WHAT YOU ARE ASKED TO DO
Write out the entries below once more, exactly.

═════ ROWS

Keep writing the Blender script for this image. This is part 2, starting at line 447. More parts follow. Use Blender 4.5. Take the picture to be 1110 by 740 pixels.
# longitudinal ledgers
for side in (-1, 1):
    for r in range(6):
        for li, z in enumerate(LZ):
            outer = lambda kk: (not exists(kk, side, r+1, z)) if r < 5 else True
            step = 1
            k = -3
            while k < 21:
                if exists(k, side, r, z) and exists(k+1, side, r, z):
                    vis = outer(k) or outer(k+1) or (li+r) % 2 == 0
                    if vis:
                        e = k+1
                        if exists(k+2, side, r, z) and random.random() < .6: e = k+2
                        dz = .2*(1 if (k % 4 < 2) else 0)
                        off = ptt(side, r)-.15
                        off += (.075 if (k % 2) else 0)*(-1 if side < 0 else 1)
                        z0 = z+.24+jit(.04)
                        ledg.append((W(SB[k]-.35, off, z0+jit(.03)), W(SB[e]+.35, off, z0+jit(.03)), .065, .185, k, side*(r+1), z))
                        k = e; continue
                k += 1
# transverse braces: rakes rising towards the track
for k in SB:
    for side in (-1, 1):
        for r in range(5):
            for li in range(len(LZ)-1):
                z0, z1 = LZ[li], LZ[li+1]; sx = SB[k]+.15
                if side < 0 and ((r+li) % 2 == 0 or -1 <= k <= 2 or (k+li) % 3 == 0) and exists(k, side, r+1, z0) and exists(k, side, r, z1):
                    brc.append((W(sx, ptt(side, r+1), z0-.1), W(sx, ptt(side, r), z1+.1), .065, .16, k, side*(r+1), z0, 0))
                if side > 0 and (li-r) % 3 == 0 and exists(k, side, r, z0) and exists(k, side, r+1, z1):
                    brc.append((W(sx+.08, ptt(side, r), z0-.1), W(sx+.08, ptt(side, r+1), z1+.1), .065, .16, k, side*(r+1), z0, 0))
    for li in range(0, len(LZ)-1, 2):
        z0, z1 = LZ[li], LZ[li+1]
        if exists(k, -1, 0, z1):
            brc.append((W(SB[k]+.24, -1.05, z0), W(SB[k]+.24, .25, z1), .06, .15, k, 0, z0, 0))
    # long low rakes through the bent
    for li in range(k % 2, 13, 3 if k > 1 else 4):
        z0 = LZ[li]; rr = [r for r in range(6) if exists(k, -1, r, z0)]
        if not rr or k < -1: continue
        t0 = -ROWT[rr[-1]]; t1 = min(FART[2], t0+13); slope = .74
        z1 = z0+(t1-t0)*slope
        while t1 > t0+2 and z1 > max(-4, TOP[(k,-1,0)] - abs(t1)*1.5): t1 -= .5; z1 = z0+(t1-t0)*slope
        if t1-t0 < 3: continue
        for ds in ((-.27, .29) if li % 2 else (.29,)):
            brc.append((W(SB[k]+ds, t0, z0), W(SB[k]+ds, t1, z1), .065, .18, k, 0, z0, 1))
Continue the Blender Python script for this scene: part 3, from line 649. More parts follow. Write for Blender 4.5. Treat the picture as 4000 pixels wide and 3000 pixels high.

══════════

FINISHED ANSWER
Keep writing the Blender script for this image. This is part 2, starting at line 447. More parts follow. Use Blender 4.5. Take the picture to be 1110 by 740 pixels.
# longitudinal ledgers
for side in (-1, 1):
    for r in range(6):
        for li, z in enumerate(LZ):
            outer = lambda kk: (not exists(kk, side, r+1, z)) if r < 5 else True
            step = 1
            k = -3
            while k < 21:
                if exists(k, side, r, z) and exists(k+1, side, r, z):
                    vis = outer(k) or outer(k+1) or (li+r) % 2 == 0
                    if vis:
                        e = k+1
                        if exists(k+2, side, r, z) and random.random() < .6: e = k+2
                        dz = .2*(1 if (k % 4 < 2) else 0)
                        off = ptt(side, r)-.15
                        off += (.075 if (k % 2) else 0)*(-1 if side < 0 else 1)
                        z0 = z+.24+jit(.04)
                        ledg.append((W(SB[k]-.35, off, z0+jit(.03)), W(SB[e]+.35, off, z0+jit(.03)), .065, .185, k, side*(r+1), z))
                        k = e; continue
                k += 1
# transverse braces: rakes rising towards the track
for k in SB:
    for side in (-1, 1):
        for r in range(5):
            for li in range(len(LZ)-1):
                z0, z1 = LZ[li], LZ[li+1]; sx = SB[k]+.15
                if side < 0 and ((r+li) % 2 == 0 or -1 <= k <= 2 or (k+li) % 3 == 0) and exists(k, side, r+1, z0) and exists(k, side, r, z1):
                    brc.append((W(sx, ptt(side, r+1), z0-.1), W(sx, ptt(side, r), z1+.1), .065, .16, k, side*(r+1), z0, 0))
                if side > 0 and (li-r) % 3 == 0 and exists(k, side, r, z0) and exists(k, side, r+1, z1):
                    brc.append((W(sx+.08, ptt(side, r), z0-.1), W(sx+.08, ptt(side, r+1), z1+.1), .065, .16, k, side*(r+1), z0, 0))
    for li in range(0, len(LZ)-1, 2):
        z0, z1 = LZ[li], LZ[li+1]
        if exists(k, -1, 0, z1):
            brc.append((W(SB[k]+.24, -1.05, z0), W(SB[k]+.24, .25, z1), .06, .15, k, 0, z0, 0))
    # long low rakes through the bent
    for li in range(k % 2, 13, 3 if k > 1 else 4):
        z0 = LZ[li]; rr = [r for r in range(6) if exists(k, -1, r, z0)]
        if not rr or k < -1: continue
        t0 = -ROWT[rr[-1]]; t1 = min(FART[2], t0+13); slope = .74
        z1 = z0+(t1-t0)*slope
        while t1 > t0+2 and z1 > max(-4, TOP[(k,-1,0)] - abs(t1)*1.5): t1 -= .5; z1 = z0+(t1-t0)*slope
        if t1-t0 < 3: continue
        for ds in ((-.27, .29) if li % 2 else (.29,)):
            brc.append((W(SB[k]+ds, t0, z0), W(SB[k]+ds, t1, z1), .065, .18, k, 0, z0, 1))
Continue the Blender Python script for this scene: part 3, from line 649. More parts follow. Write for Blender 4.5. Treat the picture as 4000 pixels wide and 3000 pixels high.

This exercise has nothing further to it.